_Objective:_ Quote every entry word for word.

────

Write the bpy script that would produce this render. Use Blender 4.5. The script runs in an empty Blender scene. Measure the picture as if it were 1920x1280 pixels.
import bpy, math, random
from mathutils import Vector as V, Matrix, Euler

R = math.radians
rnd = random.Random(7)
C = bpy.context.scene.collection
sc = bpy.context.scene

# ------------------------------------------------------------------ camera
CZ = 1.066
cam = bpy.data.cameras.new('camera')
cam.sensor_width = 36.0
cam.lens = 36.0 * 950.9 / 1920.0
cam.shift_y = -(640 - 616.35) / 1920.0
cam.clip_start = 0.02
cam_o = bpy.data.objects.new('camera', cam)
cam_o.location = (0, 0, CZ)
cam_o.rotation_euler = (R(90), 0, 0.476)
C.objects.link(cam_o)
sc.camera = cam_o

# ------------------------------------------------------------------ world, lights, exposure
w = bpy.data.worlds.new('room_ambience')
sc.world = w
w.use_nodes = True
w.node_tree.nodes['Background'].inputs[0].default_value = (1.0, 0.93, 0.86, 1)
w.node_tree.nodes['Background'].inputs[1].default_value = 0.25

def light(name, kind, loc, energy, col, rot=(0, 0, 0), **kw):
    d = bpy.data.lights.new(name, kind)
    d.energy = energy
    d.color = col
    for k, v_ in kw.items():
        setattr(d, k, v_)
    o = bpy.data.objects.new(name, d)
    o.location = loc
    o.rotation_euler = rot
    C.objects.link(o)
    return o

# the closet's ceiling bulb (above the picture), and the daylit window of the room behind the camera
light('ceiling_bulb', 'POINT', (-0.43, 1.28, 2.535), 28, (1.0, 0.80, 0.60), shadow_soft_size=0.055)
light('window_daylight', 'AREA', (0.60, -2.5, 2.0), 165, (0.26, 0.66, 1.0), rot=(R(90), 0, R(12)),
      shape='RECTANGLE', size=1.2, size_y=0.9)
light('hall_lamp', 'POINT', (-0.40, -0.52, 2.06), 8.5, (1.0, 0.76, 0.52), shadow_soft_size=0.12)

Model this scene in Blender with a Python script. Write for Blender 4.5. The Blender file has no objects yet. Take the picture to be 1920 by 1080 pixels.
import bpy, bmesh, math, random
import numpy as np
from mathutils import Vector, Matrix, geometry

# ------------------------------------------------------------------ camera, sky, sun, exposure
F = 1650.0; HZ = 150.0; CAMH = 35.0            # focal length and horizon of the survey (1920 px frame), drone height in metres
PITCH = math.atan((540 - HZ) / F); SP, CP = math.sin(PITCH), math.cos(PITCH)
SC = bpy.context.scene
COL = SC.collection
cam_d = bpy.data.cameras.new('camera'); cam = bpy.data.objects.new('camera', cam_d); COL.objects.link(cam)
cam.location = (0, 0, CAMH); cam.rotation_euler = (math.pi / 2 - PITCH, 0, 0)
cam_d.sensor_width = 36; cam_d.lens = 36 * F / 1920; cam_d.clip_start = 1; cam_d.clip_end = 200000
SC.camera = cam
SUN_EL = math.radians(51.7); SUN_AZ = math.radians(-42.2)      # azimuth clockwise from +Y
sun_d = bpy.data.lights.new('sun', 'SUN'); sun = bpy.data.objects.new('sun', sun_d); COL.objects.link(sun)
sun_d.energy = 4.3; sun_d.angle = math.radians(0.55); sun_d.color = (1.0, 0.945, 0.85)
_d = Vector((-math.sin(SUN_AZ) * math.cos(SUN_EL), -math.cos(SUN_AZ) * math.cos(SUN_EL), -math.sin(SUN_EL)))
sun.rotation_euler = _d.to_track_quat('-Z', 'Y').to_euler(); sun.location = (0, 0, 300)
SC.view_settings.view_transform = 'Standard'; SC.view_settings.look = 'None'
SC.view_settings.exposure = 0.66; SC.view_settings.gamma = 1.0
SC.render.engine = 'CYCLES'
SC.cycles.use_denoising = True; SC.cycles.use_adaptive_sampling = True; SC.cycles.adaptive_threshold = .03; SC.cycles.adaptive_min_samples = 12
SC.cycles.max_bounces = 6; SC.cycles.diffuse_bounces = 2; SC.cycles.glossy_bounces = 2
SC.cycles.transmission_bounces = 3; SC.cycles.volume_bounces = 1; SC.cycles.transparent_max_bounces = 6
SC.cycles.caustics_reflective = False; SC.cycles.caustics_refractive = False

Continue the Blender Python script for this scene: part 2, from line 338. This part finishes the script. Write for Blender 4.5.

────

_Solution to this exercise:_
Write the bpy script that would produce this render. Use Blender 4.5. The script runs in an empty Blender scene. Measure the picture as if it were 1920x1280 pixels.
import bpy, math, random
from mathutils import Vector as V, Matrix, Euler

R = math.radians
rnd = random.Random(7)
C = bpy.context.scene.collection
sc = bpy.context.scene

# ------------------------------------------------------------------ camera
CZ = 1.066
cam = bpy.data.cameras.new('camera')
cam.sensor_width = 36.0
cam.lens = 36.0 * 950.9 / 1920.0
cam.shift_y = -(640 - 616.35) / 1920.0
cam.clip_start = 0.02
cam_o = bpy.data.objects.new('camera', cam)
cam_o.location = (0, 0, CZ)
cam_o.rotation_euler = (R(90), 0, 0.476)
C.objects.link(cam_o)
sc.camera = cam_o

# ------------------------------------------------------------------ world, lights, exposure
w = bpy.data.worlds.new('room_ambience')
sc.world = w
w.use_nodes = True
w.node_tree.nodes['Background'].inputs[0].default_value = (1.0, 0.93, 0.86, 1)
w.node_tree.nodes['Background'].inputs[1].default_value = 0.25

def light(name, kind, loc, energy, col, rot=(0, 0, 0), **kw):
    d = bpy.data.lights.new(name, kind)
    d.energy = energy
    d.color = col
    for k, v_ in kw.items():
        setattr(d, k, v_)
    o = bpy.data.objects.new(name, d)
    o.location = loc
    o.rotation_euler = rot
    C.objects.link(o)
    return o

# the closet's ceiling bulb (above the picture), and the daylit window of the room behind the camera
light('ceiling_bulb', 'POINT', (-0.43, 1.28, 2.535), 28, (1.0, 0.80, 0.60), shadow_soft_size=0.055)
light('window_daylight', 'AREA', (0.60, -2.5, 2.0), 165, (0.26, 0.66, 1.0), rot=(R(90), 0, R(12)),
      shape='RECTANGLE', size=1.2, size_y=0.9)
light('hall_lamp', 'POINT', (-0.40, -0.52, 2.06), 8.5, (1.0, 0.76, 0.52), shadow_soft_size=0.12)

Model this scene in Blender with a Python script. Write for Blender 4.5. The Blender file has no objects yet. Take the picture to be 1920 by 1080 pixels.
import bpy, bmesh, math, random
import numpy as np
from mathutils import Vector, Matrix, geometry

# ------------------------------------------------------------------ camera, sky, sun, exposure
F = 1650.0; HZ = 150.0; CAMH = 35.0            # focal length and horizon of the survey (1920 px frame), drone height in metres
PITCH = math.atan((540 - HZ) / F); SP, CP = math.sin(PITCH), math.cos(PITCH)
SC = bpy.context.scene
COL = SC.collection
cam_d = bpy.data.cameras.new('camera'); cam = bpy.data.objects.new('camera', cam_d); COL.objects.link(cam)
cam.location = (0, 0, CAMH); cam.rotation_euler = (math.pi / 2 - PITCH, 0, 0)
cam_d.sensor_width = 36; cam_d.lens = 36 * F / 1920; cam_d.clip_start = 1; cam_d.clip_end = 200000
SC.camera = cam
SUN_EL = math.radians(51.7); SUN_AZ = math.radians(-42.2)      # azimuth clockwise from +Y
sun_d = bpy.data.lights.new('sun', 'SUN'); sun = bpy.data.objects.new('sun', sun_d); COL.objects.link(sun)
sun_d.energy = 4.3; sun_d.angle = math.radians(0.55); sun_d.color = (1.0, 0.945, 0.85)
_d = Vector((-math.sin(SUN_AZ) * math.cos(SUN_EL), -math.cos(SUN_AZ) * math.cos(SUN_EL), -math.sin(SUN_EL)))
sun.rotation_euler = _d.to_track_quat('-Z', 'Y').to_euler(); sun.location = (0, 0, 300)
SC.view_settings.view_transform = 'Standard'; SC.view_settings.look = 'None'
SC.view_settings.exposure = 0.66; SC.view_settings.gamma = 1.0
SC.render.engine = 'CYCLES'
SC.cycles.use_denoising = True; SC.cycles.use_adaptive_sampling = True; SC.cycles.adaptive_threshold = .03; SC.cycles.adaptive_min_samples = 12
SC.cycles.max_bounces = 6; SC.cycles.diffuse_bounces = 2; SC.cycles.glossy_bounces = 2
SC.cycles.transmission_bounces = 3; SC.cycles.volume_bounces = 1; SC.cycles.transparent_max_bounces = 6
SC.cycles.caustics_reflective = False; SC.cycles.caustics_refractive = False

Continue the Blender Python script for this scene: part 2, from line 338. This part finishes the script. Write for Blender 4.5.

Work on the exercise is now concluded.